Sulle prescrizioni governative poste dal governo all’offerta Unicredit su Banco Bpm si va a luglio. L’istituto guidato da Andrea Orcel ha deciso di rinunciare alla sospensiva richiesta del provvedimento con il quale il governo aveva esercitato i poteri speciali di cui dispone per tutelare i settori strategici. Davanti alla prima sezione del tribunale amministrativo, il gruppo di Piazza Gae Aulenti ha rinunciato alla sua istanza cautelare. Si andrà quindi all’udienza di merito fissata per il 9 del mese prossimo.
LA NOTA
La decisione vuole «consentire un dialogo costruttivo» con il dicastero di Via XX Settembre, ha fatto sapere la banca in una nota.

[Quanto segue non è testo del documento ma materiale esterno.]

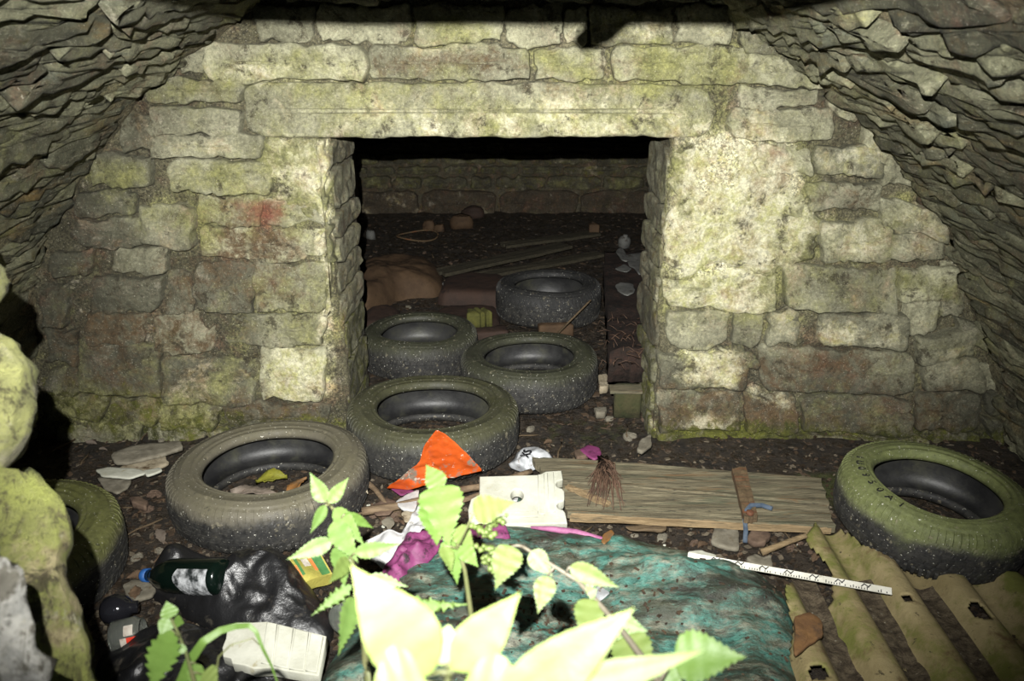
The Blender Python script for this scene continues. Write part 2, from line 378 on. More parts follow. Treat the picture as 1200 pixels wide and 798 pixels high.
for k, (x0, y0, x1, y1, pr, sk) in enumerate(STONES):
    rs = random.Random(100+k); j = lambda s: rs.uniform(-s, s)
    w, h = x1-x0, y1-y0
    px = [(x0+j(3), y0-sk/2+j(3)), (x0+w*.35, y0-sk*.2+j(2.5)), (x0+w*.7, y0+sk*.2+j(2.5)), (x1+j(3), y0+sk/2+j(3)), (x1+j(3), y0+h*.5+sk/2), (x1-abs(j(5)), y1+sk/2+j(3)), (x0+w*.65, y1+sk*.2+j(3)), (x0+w*.3, y1-sk*.2+j(3)), (x0+abs(j(5)), y1-sk/2+j(3)), (x0+j(3), y0+h*.5-sk/2)]
    ol = [tuple(WP(*q)[[0, 2]]) for q in px]
    V, F = stone_mesh(ol, pr*.0150, .03, wallmap, k+1, 50, .011, (j(.10), -.16+j(.14)), .06, .06, .011, .7)
    o = mesh_obj('stone', V, F, M['stone'], wall_back); stain(o, True, (j(.16)+.02, -.02, .05+j(.14), 0, .06+j(.16), .62+j(.34)))
# long lintel over the doorway, its left end plastered over
ol = [tuple(WP(*q)[[0, 2]]) for q in [(290, 97), (420, 97), (600, 96), (760, 98), (828, 102), (838, 130), (826, 159), (700, 160), (560, 160), (440, 160), (384, 160), (300, 160), (288, 130)]]
V, F = stone_mesh(ol, .036, .03, wallmap, 901, 150, .010, (0, -.12), .1, .14, .006)
stain(mesh_obj('lintel', V, F, M['stone'], wall_back), True, (.16, 0, .05, 0, .22, .55))
# lime plaster left on the masonry beside the doorway
for k, (px, d) in enumerate([([(790, 163), (830, 160), (880, 168), (915, 182), (935, 215), (960, 262), (950, 300), (905, 322), (850, 310), (782, 318), (778, 260), (783, 200)], .026),
                             ([(296, 162), (340, 160), (382, 162), (386, 215), (384, 262), (330, 238), (316, 205), (300, 190)], .022),
                             ([(372, 160), (387, 162), (389, 240), (392, 300), (386, 380), (384, 300), (374, 235)], .034),
                             ([(836, 400), (862, 402), (885, 420), (886, 428), (876, 428), (862, 412), (838, 406)], .03)]):
    ol = [tuple(WP(*q)[[0, 2]]) for q in px]
    V, F = stone_mesh(ol, d, .01, wallmap, 950+k, 110, .010, (0, 0), .1, .2, .022)
    stain(mesh_obj('plaster_patch', V, F, M['stone'], wall_back), True, (.1, 0, -.05, .12 if k == 2 else 0, .25))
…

Il gruppo creditizio ha ricordato di avere ricevuto dal Mef, autorità incaricata di verificare il rispetto delle prescrizioni del cosiddetto Golden power, «una comunicazione che ha chiarito i termini in cui si svolgeranno le attività di monitoraggio».La banca mantiene la propria posizione di merito sul decreto della presidenza del Consiglio dei ministri dello scorso 18 aprile che ha vincolato l’operazione lanciata su Banco Bpm a quattro condizioni: l’uscita di Unicredit dal mercato russo entro il prossimo gennaio; il mantenimento del rapporto tra impieghi e depositi, quindi del livello di prestiti a famiglie e imprese, praticato dai due istituti; non ridurre i finanziamenti ai progetti infrastrutturali e, infine, non ridurre per cinque anni gli investimenti in Btp. Condizioni sulle quali il gruppo guidato da Andrea Orcel ha già sollevato le proprie obiezioni. Il tenore della risposta arrivata dal Tesoro, spiega la banca, ha convinto il management di Piazza Gae Aulenti a ritirare la richiesta di misure provvisorie. La banca, ha però anche chiesto «che la sentenza del Tar del Lazio sia accelerata per fare definitiva chiarezza».

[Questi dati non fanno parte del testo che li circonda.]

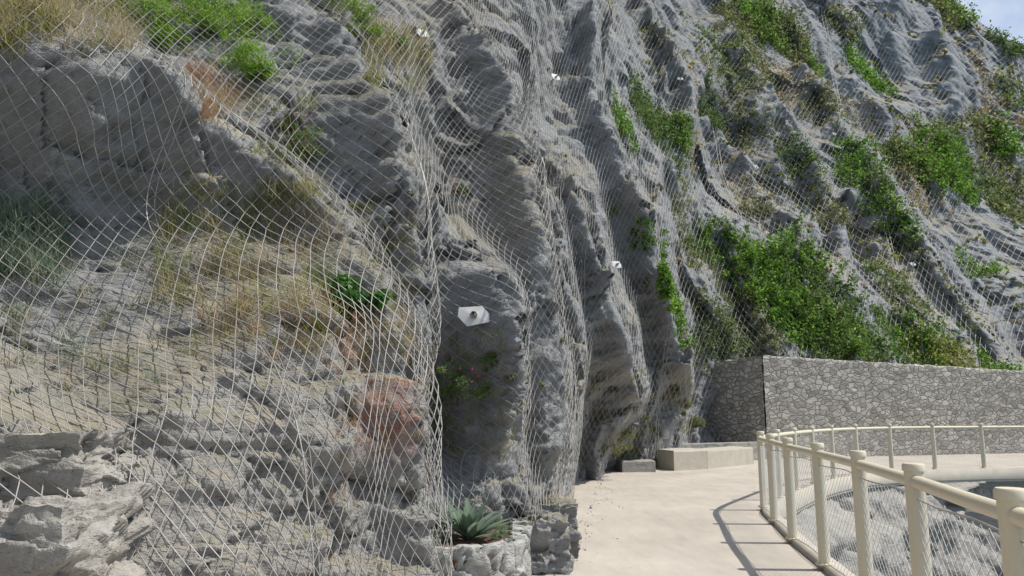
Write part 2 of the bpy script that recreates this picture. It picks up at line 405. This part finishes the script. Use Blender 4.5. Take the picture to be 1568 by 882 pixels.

Il dicastero di XX Settembre non commenta gli sviluppi nei tribunali. Fonti del ministero ricordano che gli uffici continuano con l’attività di monitoraggio delle condizioni poste. Un processo fatto di domande e risposte con la controparte.«Sono sempre per il dialogo, lo sono sempre stato. La via del dialogo è sempre la migliore per ottenere risultati: credo che adesso si possa dialogare con Unicredit e risolvere il problema», ha spiegato a sua volta il ministro degli Esteri, Antonio Tajani. Il leader di Forza Italia sulle prescrizioni del golden power ha manifestato dubbi ,esprimendo la sua contrarietà – e quella degli altri ministri azzurri- nel cdm prima di Pasqua, in particolare sulla richiesta a Unicredit di dismettere le attività in Russia entro nove mesi, per le ripercussioni che potrebbero esserci sulle 270 aziende italiane nel Paese, «Siamo sempre per garantire le imprese. Se si riescono a garantire le imprese italiane che stanno in Russia meglio così».

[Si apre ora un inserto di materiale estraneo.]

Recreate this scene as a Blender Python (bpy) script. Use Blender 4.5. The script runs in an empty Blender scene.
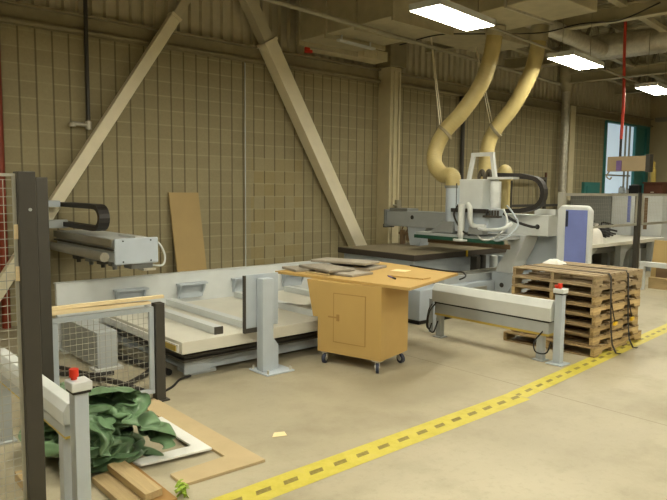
import bpy, bmesh, math, random
from mathutils import Vector, Matrix, noise
random.seed(7)
S = bpy.context.scene
COL = S.collection
PI = math.pi
V = Vector

# ------------------------------------------------------------------ materials
def lin(c):
    return tuple((x/12.92 if x <= .04045 else ((x+.055)/1.055)**2.4) for x in c)
def hexc(r, g, b): return lin((r/255, g/255, b/255))

class NT:
    def __init__(s, name):
        s.m = bpy.data.materials.new(name); s.m.use_nodes = True
        s.t = s.m.node_tree; s.t.nodes.clear()
        s.out = s.n('ShaderNodeOutputMaterial'); s.p = s.n('ShaderNodeBsdfPrincipled')
        s.t.links.new(s.p.outputs[0], s.out.inputs[0])
    def n(s, typ, **kw):
        o = s.t.nodes.new(typ)
        for k, v in kw.items(): setattr(o, k, v)
        return o
    def l(s, a, b): s.t.links.new(a, b)
    def math(s, op, a, b=None, c=None):
        o = s.n('ShaderNodeMath', operation=op)
        for i, x in enumerate((a, b, c)):
            if x is None: continue
            if isinstance(x, (int, float)): o.inputs[i].default_value = x
            else: s.l(x, o.inputs[i])
        return o.outputs[0]
    def mix(s, f, a, b):
        o = s.n('ShaderNodeMix', data_type='RGBA')
        for i, x in ((0, f), (6, a), (7, b)):
            if isinstance(x, (int, float)): o.inputs[i].default_value = x
            elif isinstance(x, tuple): o.inputs[i].default_value = (*x[:3], 1)
            else: s.l(x, o.inputs[i])
        return o.outputs[2]
    def noise(s, scale, detail=4, vec=None, rough=.55):
        o = s.n('ShaderNodeTexNoise'); o.inputs['Scale'].default_value = scale
        o.inputs['Detail'].default_value = detail; o.inputs['Roughness'].default_value = rough
        s.l(vec if vec is not None else s.coord(), o.inputs['Vector'])
        return o.outputs[0]
    def coord(s):
        if not hasattr(s, 'tc'): s.tc = s.n('ShaderNodeTexCoord')
        return s.tc.outputs['Object']
    def scalevec(s, sx, sy, sz):
        o = s.n('ShaderNodeMapping'); o.inputs['Scale'].default_value = (sx, sy, sz); s.l(s.coord(), o.inputs['Vector']); return o.outputs[0]
    def ramp(s, f, a, b):
        o = s.n('ShaderNodeMapRange'); o.inputs[1].default_value = a; o.inputs[2].default_value = b; s.l(f, o.inputs[0]); return o.outputs[0]
    def bump(s, h, strength=.3, dist=.01):
        o = s.n('ShaderNodeBump'); o.inputs['Strength'].default_value = strength; o.inputs['Distance'].default_value = dist
        s.l(h, o.inputs['Height']); s.l(o.outputs[0], s.p.inputs['Normal'])
    def set(s, rough=.5, metal=0., spec=None):
        s.p.inputs['Roughness'].default_value = rough; s.p.inputs['Metallic'].default_value = metal
        if spec is not None: s.p.inputs['Specular IOR Level'].default_value = spec

def mat(name, rgb, rough=.5, metal=0., var=.12, scale=6., bump=0., bscale=60., rand=0., spec=None):
    """plain procedural finish: base colour with soft noise variation, optional bump, optional per-object tint"""
    s = NT(name); c = hexc(*rgb); s.set(rough, metal, spec)
    f = s.noise(scale, 5)
    col = s.mix(s.ramp(f, .3, .7), tuple(x*(1-var) for x in c), tuple(min(1, x*(1+var)) for x in c))
    if rand:
        oi = s.n('ShaderNodeObjectInfo')
        hs = s.n('ShaderNodeHueSaturation'); s.l(col, hs.inputs['Color'])
        v = s.math('MULTIPLY_ADD', oi.outputs['Random'], rand, 1-rand*.5); s.l(v, hs.inputs['Value']); col = hs.outputs[0]
    s.l(col, s.p.inputs['Base Color'])
    if bump: s.bump(s.noise(bscale, 3), bump, .004)
    return s.m

def wood(name, a, b, axis, rough=.6, rand=0., stretch=14., gray=None):
    s = NT(name); s.set(rough)
    sc = [stretch]*3; sc['xyz'.index(axis)] = 1.1
    f = s.noise(3.2, 6, s.scalevec(*sc), .65)
    col = s.mix(s.ramp(f, .3, .72), hexc(*a), hexc(*b))
    if gray:
        oi = s.n('ShaderNodeObjectInfo'); col = s.mix(oi.outputs['Random'], col, s.mix(s.ramp(f, .3, .7), hexc(*gray[0]), hexc(*gray[1])))
    s.l(col, s.p.inputs['Base Color']); s.bump(f, .15, .004)
    return s.m

def emit(name, rgb, strength):
    s = NT(name); s.p.inputs['Base Color'].default_value = (*hexc(*rgb), 1)
    s.p.inputs['Emission Color'].default_value = (*hexc(*rgb), 1); s.p.inputs['Emission Strength'].default_value = strength
    return s.m

def block_wall():
    s = NT('painted_block'); s.set(.75)
    sep = s.n('ShaderNodeSeparateXYZ'); s.l(s.coord(), sep.inputs[0])
    X, Z = sep.outputs[0], sep.outputs[2]
    B = .2032
    u = s.math('DIVIDE', s.math('SUBTRACT', X, .118), B); w = s.math('DIVIDE', Z, B)
    iu, iw = s.math('FLOOR', u), s.math('FLOOR', w)
    fu, fw = s.math('FRACT', u), s.math('FRACT', w)
    du = s.math('MINIMUM', fu, s.math('SUBTRACT', 1., fu)); dw = s.math('MINIMUM', fw, s.math('SUBTRACT', 1., fw))
    # running-bond patch: a bricked-in opening
    inx = s.math('MULTIPLY', s.math('GREATER_THAN', X, 5.75), s.math('LESS_THAN', X, 6.78))
    inp = s.math('MULTIPLY', inx, s.math('LESS_THAN', Z, 2.235))
    par = s.math('MODULO', s.math('ADD', s.math('ROUND', u), iw), 2.)
    hide = s.math('MULTIPLY', inp, s.math('GREATER_THAN', s.math('ABSOLUTE', par), .5))
    jv = s.math('SUBTRACT', 1., s.ramp(du, .02, .08)); jv = s.math('MULTIPLY', jv, s.math('SUBTRACT', 1., s.math('MULTIPLY', hide, .8)))
    jh = s.math('SUBTRACT', 1., s.ramp(dw, .02, .06))
    cv = s.n('ShaderNodeCombineXYZ'); s.l(iu, cv.inputs[0]); s.l(iw, cv.inputs[1])
    wn = s.n('ShaderNodeTexWhiteNoise'); s.l(cv.outputs[0], wn.inputs['Vector'])
    n1 = s.noise(.55, 3); n2 = s.noise(34, 4, None, .7)
    base = s.mix(s.ramp(n1, .3, .7), hexc(156, 146, 114), hexc(170, 159, 125))
    base = s.mix(s.math('MULTIPLY', wn.outputs[0], .35), base, hexc(136, 125, 95))
    base = s.mix(s.math('MULTIPLY', s.ramp(n2, .35, .7), .25), base, hexc(122, 112, 84))
    base = s.mix(s.math('MULTIPLY', s.math('MULTIPLY', inp, wn.outputs[0]), .35), base, hexc(165, 142, 78))
    base = s.mix(s.math('MULTIPLY', s.math('MULTIPLY', jh, s.math('MULTIPLY_ADD', wn.outputs[0], .7, .4)), .7), base, hexc(184, 174, 140))
    base = s.mix(s.math('MULTIPLY', jv, .72), base, hexc(84, 75, 55))
    s.l(base, s.p.inputs['Base Color'])
    h = s.math('SUBTRACT', s.math('MULTIPLY', n2, .12), s.math('ADD', jv, s.math('MULTIPLY', jh, .3)))
    s.bump(h, .55, .008)
    return s.m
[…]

A maggio Unicredit ha ottenuto da Consob una sospensione dell’offerta fino al 21 giugno. Il tempo aggiuntivo fino al 9 luglio dovrebbe appunto servire per chiarire gli aspetti legali sul decreto con cui a Pasqua il governo è intervenuto sull’operazione. Contro la sospensiva concessa dall’autorità di regolamentazione dei mercati e di Borsa ha fatto ricorso al Tar Banco Bpm. «Non penso che faremo marcia indietro, riteniamo particolarmente lesivo dei nostri azionisti, della nostra banca, dei nostri clienti questo ulteriore rinvio di un mese di un ops che oggi compie 190 giorni», ha commentato l’amministratore delegato dell’istituto di Piazza Meda, Giuseppe Castagna. Il manager ha poi aggiunto: « ci risulta, invece, che proprio ieri sera l’offerente ha richiesto al Tar l’annullamento della lettera di precisazioni del ministero». Nessuna replica da Unicredit. Il confronto amministrativo davanti al Tar, ovviamente, richiede atti procedurali che sono necessari a rispettare la formalità del procedimento, senza per questo essere in contraddizione con la volontà di confronto.
L’OK UE
Intanto da Bruxelles è arrivata una luce verde all’operazione promossa da Unicredit sulla banca milanese. La Commissione Ue non aprirà alcuna indagine approfondita in relazione a contributi finanziari concessi alle imprese europee da autorità fuori dall’Unione.